Hecho el diagnóstico, se impone una explicación: nada de esto sucedería si, además de los corruptos, no hubiera una extensa red corrompida que lo hiciera posible e igualmente se beneficiara de ello: empresarios, funcionarios, jueces, abogados, bancos y banqueros. Pero también, y aquí llegamos a un punto neurálgico, si no existiera una importante masa de ciudadanos que, por activa o por pasiva, no reprueban ni denuncian ni se escandalizan de estas prácticas. El supuesto de que, si se está en política, es para aprovecharse de ello, está tan arraigado que se juzga idiota a quien no lo hace. Este modo de pensar y actuar viene seguramente de muy lejos, de siglos atrás, incluso. El Estado, por su manera de actuar, se ha ganado la desconfianza de los ciudadanos y no es visto como algo propio y común, sino como un ente despótico y depredador, del que hay que protegerse y, llegado el caso, vengarse. Arrastramos esta prevención que nos vuelve condescendientes con quienes aprovechan la ocasión de disponer del dinero público. Quizás sea esta una explicación de por qué se sigue votando a un partido tan medularmente corrupto como el PP.
Pero vayamos más allá: todo esto no sucedería si existiera una legislación más clara, unificada y eficaz del funcionamiento de la Administración y de los poderes del Estado.
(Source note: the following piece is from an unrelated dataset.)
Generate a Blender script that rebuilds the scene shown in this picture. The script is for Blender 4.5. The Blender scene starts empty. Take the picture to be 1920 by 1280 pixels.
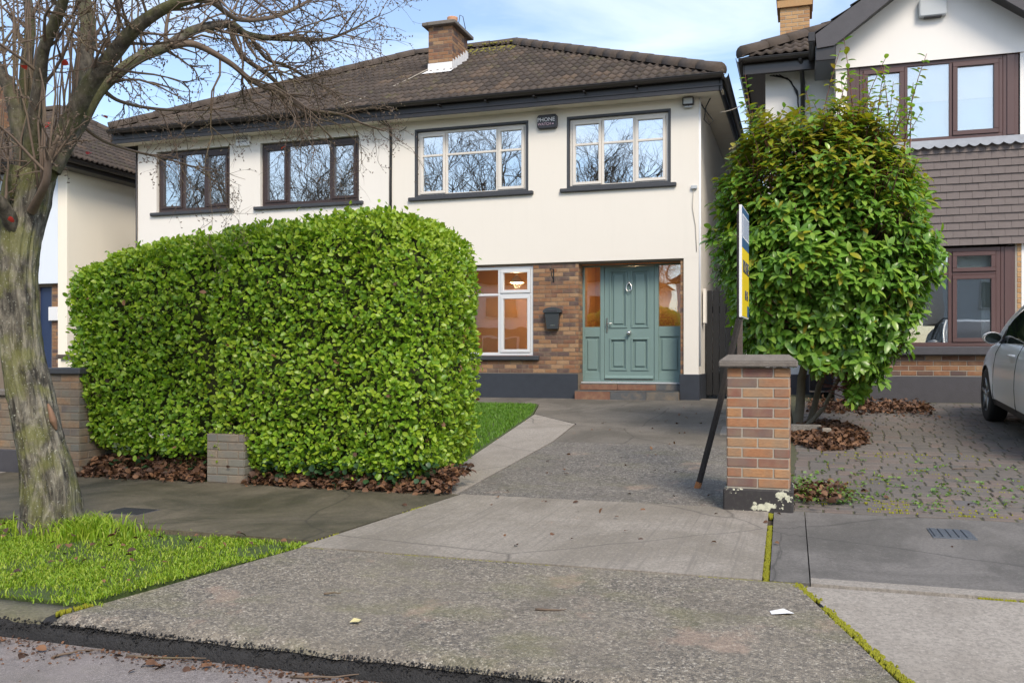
import bpy, bmesh, math, random
import numpy as np
from mathutils import Vector, Matrix, noise as mnoise
random.seed(7); RNG = np.random.default_rng(7)
scene = bpy.context.scene
C = scene.collection
R = math.radians

# ------------------------------------------------------------ camera, sky, sun, exposure
CAM_Z = 1.15; YAW = 17.8
cam = bpy.data.cameras.new('camera'); camo = bpy.data.objects.new('camera', cam); C.objects.link(camo)
camo.location = (0, 0, CAM_Z); camo.rotation_euler = (R(90), 0, R(YAW))
cam.sensor_width = 36; cam.lens = 1690 / 1920 * 36; cam.shift_y = 30 / 1920
cam.clip_start = 0.05; cam.clip_end = 3000
scene.camera = camo

SUN_EL, SUN_AZ = 44.0, 146.0        # degrees; azimuth from +Y towards +X
world = bpy.data.worlds.new('World'); scene.world = world; world.use_nodes = True
wn, wl = world.node_tree.nodes, world.node_tree.links
wn.clear()
wo_ = wn.new('ShaderNodeOutputWorld'); bg = wn.new('ShaderNodeBackground'); sky = wn.new('ShaderNodeTexSky')
sky.sky_type = 'NISHITA'; sky.sun_disc = False
sky.altitude = 50; sky.sun_elevation = R(SUN_EL); sky.sun_rotation = R(SUN_AZ)
sky.air_density = 1.0; sky.dust_density = 1.2; sky.ozone_density = 1.5
tcw = wn.new('ShaderNodeTexCoord'); mpw = wn.new('ShaderNodeMapping'); mpw.inputs['Scale'].default_value = (1.2, 1.2, 5.0)
mpw.inputs['Rotation'].default_value = (0.15, 0.1, 0.6)
nzw = wn.new('ShaderNodeTexNoise'); nzw.inputs['Scale'].default_value = 1.9; nzw.inputs['Detail'].default_value = 7
nzw.inputs['Roughness'].default_value = 0.55; nzw.inputs['Distortion'].default_value = 0.5
rpw = wn.new('ShaderNodeValToRGB'); rpw.color_ramp.elements[0].position = 0.46; rpw.color_ramp.elements[1].position = 0.84
rpw.color_ramp.elements[0].color = (0.05, 0.05, 0.05, 1); rpw.color_ramp.elements[1].color = (0.75, 0.75, 0.75, 1)
mxw = wn.new('ShaderNodeMixRGB'); mxw.inputs['Color2'].default_value = (6.6, 6.8, 7.1, 1)
wl.new(tcw.outputs['Generated'], mpw.inputs['Vector']); wl.new(mpw.outputs['Vector'], nzw.inputs['Vector'])
wl.new(nzw.outputs['Fac'], rpw.inputs['Fac']); wl.new(rpw.outputs['Color'], mxw.inputs['Fac'])
wl.new(sky.outputs['Color'], mxw.inputs['Color1']); wl.new(mxw.outputs['Color'], bg.inputs['Color'])
bg.inputs['Strength'].default_value = 0.13
wl.new(bg.outputs['Background'], wo_.inputs['Surface'])

sun = bpy.data.lights.new('sun', 'SUN'); suno = bpy.data.objects.new('sun', sun); C.objects.link(suno)
sun.energy = 1.85; sun.angle = R(20); sun.color = (1.0, 0.88, 0.72)
sv = Vector((math.sin(R(SUN_AZ)) * math.cos(R(SUN_EL)), math.cos(R(SUN_AZ)) * math.cos(R(SUN_EL)), math.sin(R(SUN_EL))))
suno.rotation_euler = sv.to_track_quat('Z', 'Y').to_euler(); suno.location = (0, 0, 30)

scene.view_settings.view_transform = 'Standard'; scene.view_settings.look = 'None'
scene.view_settings.gamma = 1; scene.view_settings.use_curve_mapping = False
scene.view_settings.exposure = 0.95

# ------------------------------------------------------------ materials
class NT:
    def __init__(s, name):
        s.m = bpy.data.materials.new(name); s.m.use_nodes = True
        s.n, s.l = s.m.node_tree.nodes, s.m.node_tree.links
        s.b = s.n['Principled BSDF']; s.o = s.n['Material Output']
        tc = s.n.new('ShaderNodeTexCoord'); s.P = tc.outputs['Object']
        g = s.n.new('ShaderNodeNewGeometry'); s.W = g.outputs['Position']; s.isl = g.outputs['Random Per Island']
        s.orand = s.n.new('ShaderNodeObjectInfo').outputs['Random']
    def math(s, op, a, b=0.0, clamp=False):
        n = s.n.new('ShaderNodeMath'); n.operation = op; n.use_clamp = clamp
        for i, v in enumerate((a, b)):
            if isinstance(v, (int, float)): n.inputs[i].default_value = v
            else: s.l.new(v, n.inputs[i])
        return n.outputs[0]
    def map(s, scale=(1, 1, 1), rot=(0, 0, 0), src=None):
        n = s.n.new('ShaderNodeMapping'); n.inputs['Scale'].default_value = scale; n.inputs['Rotation'].default_value = rot
        s.l.new(src or s.W, n.inputs['Vector']); return n.outputs[0]
    def noise(s, scale, detail=4, rough=0.55, src=None, dist=0.0):
        n = s.n.new('ShaderNodeTexNoise'); n.inputs['Scale'].default_value = scale; n.inputs['Detail'].default_value = detail
        n.inputs['Roughness'].default_value = rough; n.inputs['Distortion'].default_value = dist
        s.l.new(src or s.W, n.inputs['Vector']); return n.outputs['Fac']
    def voro(s, scale, feat='F1', src=None, out='Distance'):
        n = s.n.new('ShaderNodeTexVoronoi'); n.inputs['Scale'].default_value = scale; n.feature = feat
        s.l.new(src or s.W, n.inputs['Vector']); return n.outputs[out]
    def ramp(s, f, stops, interp='LINEAR'):
        n = s.n.new('ShaderNodeValToRGB'); cr = n.color_ramp; cr.interpolation = interp
        while len(cr.elements) < len(stops): cr.elements.new(0.5)
        for e, (p, c) in zip(cr.elements, stops):
            e.position = p
            e.color = (c, c, c, 1) if isinstance(c, (int, float)) else (*c, 1)
        s.l.new(f, n.inputs['Fac']); return n.outputs['Color']
    def mix(s, f, a, b, mode='MIX'):
        n = s.n.new('ShaderNodeMixRGB'); n.blend_type = mode
        for k, v in (('Fac', f), ('Color1', a), ('Color2', b)):
            if isinstance(v, (int, float)): n.inputs[k].default_value = v if k == 'Fac' else (v, v, v, 1)
            elif isinstance(v, tuple): n.inputs[k].default_value = (*v, 1)
            else: s.l.new(v, n.inputs[k])
        return n.outputs['Color']
    def rnd(s):      # one number per object and per loose piece
        return s.math('FRACT', s.math('ADD', s.orand, s.isl))
    def col(s, c):
        if isinstance(c, tuple): s.b.inputs['Base Color'].default_value = (*c, 1)
        else: s.l.new(c, s.b.inputs['Base Color'])
    def rough(s, r):
        if isinstance(r, (int, float)): s.b.inputs['Roughness'].default_value = r
        else: s.l.new(r, s.b.inputs['Roughness'])
    def bump(s, h, strength=0.5, dist=0.01):
        n = s.n.new('ShaderNodeBump'); n.inputs['Strength'].default_value = strength; n.inputs['Distance'].default_value = dist
        s.l.new(h, n.inputs['Height']); s.l.new(n.outputs['Normal'], s.b.inputs['Normal'])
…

La actual dispersión, inseguridad y arbitrariedad jurídica hace posible que la adjudicación y contratación de la obra pública y el funcionamiento de los organismos del Estado sea el terreno abonado de la corrupción. Topamos aquí con la inoperante articulación del Estado, la falta de separación de poderes, la proliferación del poder territorial que establece sus normas y hace muy difícil el control y la transparencia, imprescindibles para atajar a los corruptos.
Hay muchos cara B, pero porque existe un Estado B, unos partidos B, unos empresarios B, un capitalismo B, unos ciudadnos B. El envilecimiento individual exige un medio adecuado en el que ir aprendiendo a actuar sin escrúpulos, tejiendo apoyos y connivencias, insensibilizándose ante el reproche moral, esquivando las leyes, despertando la ambición, excitándose con la acumulación del dinero, cegándose con que el poder.